Julius Rosenwald's originality in acquiring wealth did not cease when he began disseminating it through charity. Charity, to him, was great fun. If not the innovator, he was one of the greatest practitioners of "contingent contributing." lie would give so much if others would give so much. If an institution really filled a vital need, then everyone should pitch in and help it out.

Of his own theories on public giving he wrote in the Atlantic Monthly three years ago:

"The worst hardships and dangers of the Western trail had passed in my boyhood, but there was still use, then, for the Bryan Mullanphy fund, established in 1851 for 'worthy and distressed travelers and emigrants passing through St. Louis to settle for a home in the West.' A few years later the trustees could with difficulty find anyone to whom the proceeds of the fund might be given. . . .

"The man who gave it found one of he most urgent needs of his time and filled that need precisely. He made only one mistake: he focused his gift too sharply. He forgot that time passes and nothing--not even the crying needs of an era--endures. . . .

"I am certain that those who seek by perpetuities to create for themselves a kind of immortality on earth will fail, if only because no institution and no foundation can live forever. . . . The names of Harvard, Yale, Bodley and Smithson, to be sure, are still on men's lips, but the names are now not those of men but of institutions. If any of these men strove for everlasting remembrance, they must feel kinship with Nesselrode, who lived a diplomat, but is immortal as a pudding."

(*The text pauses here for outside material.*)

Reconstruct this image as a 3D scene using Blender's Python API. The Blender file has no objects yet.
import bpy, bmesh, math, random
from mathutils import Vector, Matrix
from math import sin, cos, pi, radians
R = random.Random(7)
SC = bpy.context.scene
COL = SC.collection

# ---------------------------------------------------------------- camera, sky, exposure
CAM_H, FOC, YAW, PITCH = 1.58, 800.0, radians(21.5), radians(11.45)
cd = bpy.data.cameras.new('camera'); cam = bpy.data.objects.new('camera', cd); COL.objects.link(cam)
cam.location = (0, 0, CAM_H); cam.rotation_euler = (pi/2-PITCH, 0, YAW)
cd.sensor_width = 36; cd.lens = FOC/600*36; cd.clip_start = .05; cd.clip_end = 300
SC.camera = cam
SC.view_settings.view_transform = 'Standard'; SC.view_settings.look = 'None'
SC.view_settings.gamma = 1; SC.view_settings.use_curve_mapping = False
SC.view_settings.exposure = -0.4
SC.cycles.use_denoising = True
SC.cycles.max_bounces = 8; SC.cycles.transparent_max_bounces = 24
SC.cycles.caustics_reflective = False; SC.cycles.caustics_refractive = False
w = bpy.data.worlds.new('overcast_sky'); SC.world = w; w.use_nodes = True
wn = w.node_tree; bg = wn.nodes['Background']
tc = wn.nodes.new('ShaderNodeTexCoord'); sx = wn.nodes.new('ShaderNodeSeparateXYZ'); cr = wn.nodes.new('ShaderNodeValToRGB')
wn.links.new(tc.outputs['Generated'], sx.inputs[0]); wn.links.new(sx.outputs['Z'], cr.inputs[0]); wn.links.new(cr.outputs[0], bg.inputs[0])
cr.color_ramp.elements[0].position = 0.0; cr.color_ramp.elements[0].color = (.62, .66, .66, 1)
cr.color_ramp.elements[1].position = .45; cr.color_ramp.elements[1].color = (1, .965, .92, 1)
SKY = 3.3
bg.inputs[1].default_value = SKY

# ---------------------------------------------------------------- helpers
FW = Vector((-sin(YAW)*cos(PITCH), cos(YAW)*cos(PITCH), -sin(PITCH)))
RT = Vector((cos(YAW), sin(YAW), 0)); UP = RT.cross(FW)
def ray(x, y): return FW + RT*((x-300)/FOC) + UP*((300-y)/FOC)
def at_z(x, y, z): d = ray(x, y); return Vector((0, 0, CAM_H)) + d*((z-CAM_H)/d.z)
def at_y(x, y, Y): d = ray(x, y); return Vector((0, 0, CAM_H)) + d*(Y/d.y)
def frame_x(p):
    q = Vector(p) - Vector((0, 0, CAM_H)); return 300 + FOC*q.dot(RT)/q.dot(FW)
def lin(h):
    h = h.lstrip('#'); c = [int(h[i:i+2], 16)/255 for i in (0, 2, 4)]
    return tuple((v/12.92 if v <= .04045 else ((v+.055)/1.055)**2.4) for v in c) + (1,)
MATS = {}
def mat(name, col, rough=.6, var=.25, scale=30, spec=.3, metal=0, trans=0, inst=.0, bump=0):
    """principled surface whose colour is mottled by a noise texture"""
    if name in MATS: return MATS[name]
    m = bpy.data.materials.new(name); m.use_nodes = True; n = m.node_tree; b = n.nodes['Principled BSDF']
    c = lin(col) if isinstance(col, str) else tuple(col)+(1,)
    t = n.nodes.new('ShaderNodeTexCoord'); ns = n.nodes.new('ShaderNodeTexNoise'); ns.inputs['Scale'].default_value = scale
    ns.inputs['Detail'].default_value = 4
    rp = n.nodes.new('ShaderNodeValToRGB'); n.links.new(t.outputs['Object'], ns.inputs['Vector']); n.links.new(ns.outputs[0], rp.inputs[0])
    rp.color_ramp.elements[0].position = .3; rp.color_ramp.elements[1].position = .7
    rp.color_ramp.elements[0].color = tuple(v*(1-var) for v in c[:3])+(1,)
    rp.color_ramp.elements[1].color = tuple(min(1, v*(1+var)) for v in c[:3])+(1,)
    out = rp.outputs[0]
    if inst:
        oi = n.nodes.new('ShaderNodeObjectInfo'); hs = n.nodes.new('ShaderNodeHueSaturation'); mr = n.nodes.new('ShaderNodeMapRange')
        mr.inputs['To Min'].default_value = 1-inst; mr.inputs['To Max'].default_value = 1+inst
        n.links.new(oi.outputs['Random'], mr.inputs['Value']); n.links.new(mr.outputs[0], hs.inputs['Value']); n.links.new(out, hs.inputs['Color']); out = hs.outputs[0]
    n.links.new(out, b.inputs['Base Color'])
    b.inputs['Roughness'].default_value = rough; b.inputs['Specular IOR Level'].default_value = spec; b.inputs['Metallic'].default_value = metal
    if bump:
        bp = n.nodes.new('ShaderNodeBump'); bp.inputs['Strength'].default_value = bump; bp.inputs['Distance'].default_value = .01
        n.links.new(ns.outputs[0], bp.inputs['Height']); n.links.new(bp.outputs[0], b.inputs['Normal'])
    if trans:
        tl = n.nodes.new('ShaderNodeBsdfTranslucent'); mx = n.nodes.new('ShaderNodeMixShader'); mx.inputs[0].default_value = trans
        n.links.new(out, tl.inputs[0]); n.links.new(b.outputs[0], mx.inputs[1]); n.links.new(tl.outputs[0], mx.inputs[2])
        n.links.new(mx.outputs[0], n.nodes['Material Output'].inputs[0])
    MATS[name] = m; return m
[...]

Practicing what he preached, Charitarian Julius Rosenwald dedicated his Fund to "the well-being of mankind"; its money must be spent, interest and principal, within 25 years of his death.

Two springs ago a friend visited him in his Manhattan hotel room, complimented the apartment on its books, pictures, flowers, its homelikeness. Sensitive Julius Rosenwald went to the window, pulled back the curtains. "Yes," said he, "yes, but the finest thing about it is its view!"

* On Dec. 31 the Chicago Herald & Examiner, learning that Mr. Rosenwald was gravely ill, telephoned his doctor for confirmation. The physician confirmed the report, but warned that the only newspaper Mr. Rosenwald read was the Herald & Examiner, that news of his condition might hasten his death. The Herald & Examiner scooped the town that night, but omitted the item from its North Shore editions lest Mr. Rosenwald read it in Ravinia.

/- Third charter member of the Guild of Former Pipe Organ Pumpers. Pumper Rosenwald was Grand Quint of the Chicago Loft. He addressed the Loft two years ago on "My First Pair of Double-Seated Bike Pants."